Der eigenen Forschung des Kaisers widmet sich der Beitrag "Der Stolz des Dilettanten: Wilhelm II. und die Gorgo" von Thorsten Beigel. Im Bildnis der Gorgo (Medusa) sah Wilhelm eine von den Griechen übernommene semitische Gottheit, also einen Beleg für seine These eines Kulturtransfers von Orient zu Okzident. Diese fachlich kaum zu haltende These, wurde von den Gelehrten, mit denen der Kaiser innerhalb der Doorner Arbeitsgemeinschaft (DAG) diskutierte, nicht infrage gestellt. Offensichtlich herrschte auch hier der "Königsmechanismus", den John Röhl als grundlegende Konstante von Wilhelms Herrschaft beschrieben hat. [3]

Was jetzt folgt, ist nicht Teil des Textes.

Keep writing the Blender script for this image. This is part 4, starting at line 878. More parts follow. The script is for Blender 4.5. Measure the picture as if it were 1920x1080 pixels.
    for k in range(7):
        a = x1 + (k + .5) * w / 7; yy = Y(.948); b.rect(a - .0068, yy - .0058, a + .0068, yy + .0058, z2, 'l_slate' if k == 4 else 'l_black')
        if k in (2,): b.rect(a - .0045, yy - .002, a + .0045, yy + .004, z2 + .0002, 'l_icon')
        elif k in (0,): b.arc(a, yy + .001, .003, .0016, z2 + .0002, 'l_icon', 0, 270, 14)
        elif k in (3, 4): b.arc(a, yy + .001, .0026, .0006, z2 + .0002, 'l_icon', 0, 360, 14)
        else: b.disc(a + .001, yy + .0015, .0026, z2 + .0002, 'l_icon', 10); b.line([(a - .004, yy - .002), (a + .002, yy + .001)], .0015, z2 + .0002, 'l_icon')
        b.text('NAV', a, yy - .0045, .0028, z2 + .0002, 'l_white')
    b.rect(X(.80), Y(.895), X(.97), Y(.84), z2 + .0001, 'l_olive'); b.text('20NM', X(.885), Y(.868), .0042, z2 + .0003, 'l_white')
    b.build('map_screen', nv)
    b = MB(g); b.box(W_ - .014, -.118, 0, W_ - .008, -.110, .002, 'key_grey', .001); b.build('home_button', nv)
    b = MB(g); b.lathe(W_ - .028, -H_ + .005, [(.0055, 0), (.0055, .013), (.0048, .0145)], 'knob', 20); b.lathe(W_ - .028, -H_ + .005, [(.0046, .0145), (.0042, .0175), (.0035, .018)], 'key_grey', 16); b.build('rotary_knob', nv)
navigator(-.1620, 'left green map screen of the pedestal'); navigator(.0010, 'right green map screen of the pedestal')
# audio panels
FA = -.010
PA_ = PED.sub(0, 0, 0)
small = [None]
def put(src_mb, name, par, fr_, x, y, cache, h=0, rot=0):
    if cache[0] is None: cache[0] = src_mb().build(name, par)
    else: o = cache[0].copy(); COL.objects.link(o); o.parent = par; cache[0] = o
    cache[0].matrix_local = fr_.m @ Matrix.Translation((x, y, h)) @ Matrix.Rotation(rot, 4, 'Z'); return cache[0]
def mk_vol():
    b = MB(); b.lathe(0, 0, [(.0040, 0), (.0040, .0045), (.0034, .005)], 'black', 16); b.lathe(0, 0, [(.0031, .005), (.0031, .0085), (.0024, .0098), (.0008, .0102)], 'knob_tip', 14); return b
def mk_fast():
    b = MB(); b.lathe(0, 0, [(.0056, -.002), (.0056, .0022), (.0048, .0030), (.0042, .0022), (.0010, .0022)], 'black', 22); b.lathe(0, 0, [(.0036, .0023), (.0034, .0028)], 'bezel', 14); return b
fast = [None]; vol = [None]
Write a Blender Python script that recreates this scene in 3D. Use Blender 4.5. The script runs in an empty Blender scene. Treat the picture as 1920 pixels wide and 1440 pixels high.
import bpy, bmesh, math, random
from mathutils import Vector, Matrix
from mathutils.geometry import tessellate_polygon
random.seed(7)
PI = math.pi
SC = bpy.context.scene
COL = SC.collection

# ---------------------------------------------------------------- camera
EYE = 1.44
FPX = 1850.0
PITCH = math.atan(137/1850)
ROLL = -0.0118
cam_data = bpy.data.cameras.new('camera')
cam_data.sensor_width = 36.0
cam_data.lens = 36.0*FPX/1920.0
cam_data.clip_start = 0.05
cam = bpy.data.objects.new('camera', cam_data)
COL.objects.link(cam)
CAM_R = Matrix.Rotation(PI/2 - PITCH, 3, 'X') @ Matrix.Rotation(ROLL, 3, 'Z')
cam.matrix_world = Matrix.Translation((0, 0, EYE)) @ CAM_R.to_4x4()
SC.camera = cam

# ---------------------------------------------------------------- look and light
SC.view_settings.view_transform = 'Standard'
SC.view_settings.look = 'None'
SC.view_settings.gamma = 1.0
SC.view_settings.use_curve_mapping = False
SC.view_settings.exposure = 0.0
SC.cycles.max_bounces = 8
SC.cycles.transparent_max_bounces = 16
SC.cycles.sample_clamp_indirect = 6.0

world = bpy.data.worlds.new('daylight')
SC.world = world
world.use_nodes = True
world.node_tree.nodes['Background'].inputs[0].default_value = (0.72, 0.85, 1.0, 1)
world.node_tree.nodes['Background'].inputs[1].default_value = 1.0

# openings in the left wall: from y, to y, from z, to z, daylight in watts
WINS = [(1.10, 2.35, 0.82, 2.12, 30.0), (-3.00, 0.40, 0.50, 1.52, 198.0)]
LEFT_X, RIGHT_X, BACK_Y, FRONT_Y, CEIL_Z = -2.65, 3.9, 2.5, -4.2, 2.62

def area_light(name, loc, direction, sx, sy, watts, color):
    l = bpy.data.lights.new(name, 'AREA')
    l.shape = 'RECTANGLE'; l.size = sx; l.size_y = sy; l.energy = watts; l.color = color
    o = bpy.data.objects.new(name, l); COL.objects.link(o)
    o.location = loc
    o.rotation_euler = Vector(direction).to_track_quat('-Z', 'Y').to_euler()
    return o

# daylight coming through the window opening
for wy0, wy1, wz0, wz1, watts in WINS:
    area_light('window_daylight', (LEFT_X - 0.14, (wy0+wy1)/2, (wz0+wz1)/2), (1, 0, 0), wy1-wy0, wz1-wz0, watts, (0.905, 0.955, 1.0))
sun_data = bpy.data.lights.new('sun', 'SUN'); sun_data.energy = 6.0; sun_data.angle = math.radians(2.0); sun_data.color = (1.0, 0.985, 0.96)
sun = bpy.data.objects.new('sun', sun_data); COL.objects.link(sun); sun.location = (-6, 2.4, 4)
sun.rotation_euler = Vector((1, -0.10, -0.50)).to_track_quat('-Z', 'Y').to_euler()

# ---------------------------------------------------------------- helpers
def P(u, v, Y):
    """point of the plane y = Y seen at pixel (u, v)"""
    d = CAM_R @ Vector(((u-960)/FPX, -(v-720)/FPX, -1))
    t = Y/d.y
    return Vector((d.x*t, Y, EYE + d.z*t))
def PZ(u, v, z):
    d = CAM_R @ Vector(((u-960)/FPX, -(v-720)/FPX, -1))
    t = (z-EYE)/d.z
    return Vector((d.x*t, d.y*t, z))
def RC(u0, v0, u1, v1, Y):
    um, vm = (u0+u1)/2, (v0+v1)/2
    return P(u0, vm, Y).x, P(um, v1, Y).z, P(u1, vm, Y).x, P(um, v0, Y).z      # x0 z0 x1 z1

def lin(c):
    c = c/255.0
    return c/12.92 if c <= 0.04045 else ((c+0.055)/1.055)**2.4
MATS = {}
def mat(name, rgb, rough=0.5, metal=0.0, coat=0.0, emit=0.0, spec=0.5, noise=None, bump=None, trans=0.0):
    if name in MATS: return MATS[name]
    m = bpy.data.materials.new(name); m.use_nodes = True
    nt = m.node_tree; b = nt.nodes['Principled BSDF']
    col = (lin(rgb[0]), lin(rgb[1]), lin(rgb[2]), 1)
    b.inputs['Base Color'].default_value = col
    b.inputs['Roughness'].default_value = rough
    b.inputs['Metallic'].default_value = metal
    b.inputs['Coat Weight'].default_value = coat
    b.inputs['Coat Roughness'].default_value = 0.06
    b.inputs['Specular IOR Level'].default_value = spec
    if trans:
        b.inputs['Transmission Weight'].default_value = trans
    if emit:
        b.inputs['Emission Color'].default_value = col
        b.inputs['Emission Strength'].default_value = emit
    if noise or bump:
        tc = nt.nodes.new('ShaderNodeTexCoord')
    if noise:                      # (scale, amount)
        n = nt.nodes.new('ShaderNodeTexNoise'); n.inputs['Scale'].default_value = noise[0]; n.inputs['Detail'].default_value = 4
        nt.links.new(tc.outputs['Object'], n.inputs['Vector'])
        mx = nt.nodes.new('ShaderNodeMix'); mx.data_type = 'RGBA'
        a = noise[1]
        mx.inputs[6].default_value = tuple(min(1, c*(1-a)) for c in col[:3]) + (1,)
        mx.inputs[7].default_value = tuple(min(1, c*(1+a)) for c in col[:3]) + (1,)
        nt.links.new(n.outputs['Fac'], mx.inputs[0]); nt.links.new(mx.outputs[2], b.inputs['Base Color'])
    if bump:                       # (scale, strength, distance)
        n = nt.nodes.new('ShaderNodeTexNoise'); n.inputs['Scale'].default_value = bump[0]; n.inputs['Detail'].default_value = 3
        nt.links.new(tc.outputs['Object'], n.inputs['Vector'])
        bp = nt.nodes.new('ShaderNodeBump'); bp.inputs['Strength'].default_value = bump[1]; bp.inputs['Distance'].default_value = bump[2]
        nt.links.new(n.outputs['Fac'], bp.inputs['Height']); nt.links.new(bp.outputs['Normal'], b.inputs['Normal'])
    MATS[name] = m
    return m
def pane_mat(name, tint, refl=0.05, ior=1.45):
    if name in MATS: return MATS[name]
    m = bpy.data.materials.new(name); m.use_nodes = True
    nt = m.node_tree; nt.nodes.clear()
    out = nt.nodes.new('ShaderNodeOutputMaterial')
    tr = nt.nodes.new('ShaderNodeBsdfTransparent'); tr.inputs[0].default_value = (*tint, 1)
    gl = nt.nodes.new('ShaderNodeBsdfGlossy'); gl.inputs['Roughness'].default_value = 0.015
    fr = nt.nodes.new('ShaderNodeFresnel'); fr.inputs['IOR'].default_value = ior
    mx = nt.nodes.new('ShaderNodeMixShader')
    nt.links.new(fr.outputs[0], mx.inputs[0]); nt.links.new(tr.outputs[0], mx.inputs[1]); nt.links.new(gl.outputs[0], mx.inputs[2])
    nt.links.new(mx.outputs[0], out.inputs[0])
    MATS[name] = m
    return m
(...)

Einen detaillierten Einblick in das Verhältnis Kaiser Wilhelms II. zu den Gelehrten leistet der Aufsatz "Wilhelm II. und die 'Doorner Arbeitsgemeinschaft'" von Christoph Johannes Franzen, ein Thema das die historische Forschung bisher nur am Rande wahrnahm. Obwohl Wilhelm archäologischer Laie war, suchten etliche der Fachleute die Nähe des Kaisers, um beruflich voranzukommen oder um dessen finanzielle Unterstützung zu erhalten. Dennoch waren die Themen bei den Treffen nicht zwangsläufig auf den Kaiser ausgerichtet. Während Thorsten Beigel im vorangegangenen Artikel noch konstatiert, "die Doorner Arbeitsgemeinschaft [...] sorgte für eine wechselseitige Bestätigung von mitunter esoterischen Positionen" (98), will Franzen ihr "einen wissenschaftlichen Anspruch [...] nicht absprechen." (114)
In ihrer "Schlussbetrachtung. Wilhelm II. - Archäologie als wissenschaftliche Herrschaftslegitimation in der Ambivalenz der Moderne" betont Sabine Mangold-Will, dass die Archäologie für Wilhelm ein Instrument war, mit dem er seine Herrschaftslegitimation wissenschaftlich zu fundieren suchte. Er trennte dabei nicht die Wissenschaft von der Religion, sondern suchte nach ihrem "In-Eins-Fallen". So kommt die Autorin zu der abschließenden Erkenntnis: "Durch das immer tiefer nach unten Graben zumal im 'Orient', also jener Welt, aus der die eigene, die christliche Religion und mutmaßlich auch die Monarchie kamen, schuf sich Wilhelm eine Leiter, die ihn immer weiter nach oben, näher zu Gott brachte." (126)
Die fundierte Einbettung archäologischer Erkenntnisse in die Gedankenwelt des Deutschen Kaisers ist das hervorstechende Merkmal dieses Sammelbandes. In dieser Wissenschaft fand er die vermeintliche Bestätigung der historischen Legitimität seiner Herrschaft; in der Beschäftigung mit ihr treten Wilhelms Selbstüberschätzung und seine esoterische Überhöhung des deutschen Kaisertums hervor. Damit ergänzt das Buch die Forschung zum letzten deutschen Kaiser mit der Archäologie um einen bisher vernachlässigten Bestandteil von Wilhelms Vorstellungswelt.
Anmerkungen:
[1] Röhl, John C.G.: Wilhelm II. 3 Bd., München 1993-2008; Cecil, Lamar: Wilhelm II. 2 Bde, Chapel Hill / London 1989 / 1996. Vgl. auch Simon, Christian: Kaiser Wilhelm II. und die deutsche Wissenschaft, in: Röhl, John C.G. (Hg.): Der Ort Kaiser Wilhelm II. in der deutschen Geschichte, München 1991, 91-110.
[2] Vgl. beispielsweise Marchand,Suzanne: Down from Olympus. Archaeology and Philhellenism in Germany 1750-1970, Princeton 1996.
[3] Vgl. Röhl, John C.: Kaiser Wilhelm II., Großherzog Friedrich I. und der 'Königsmechanismus' im Kaiserreich, in: Historische Zeitschrift 236 (1983), 539-577.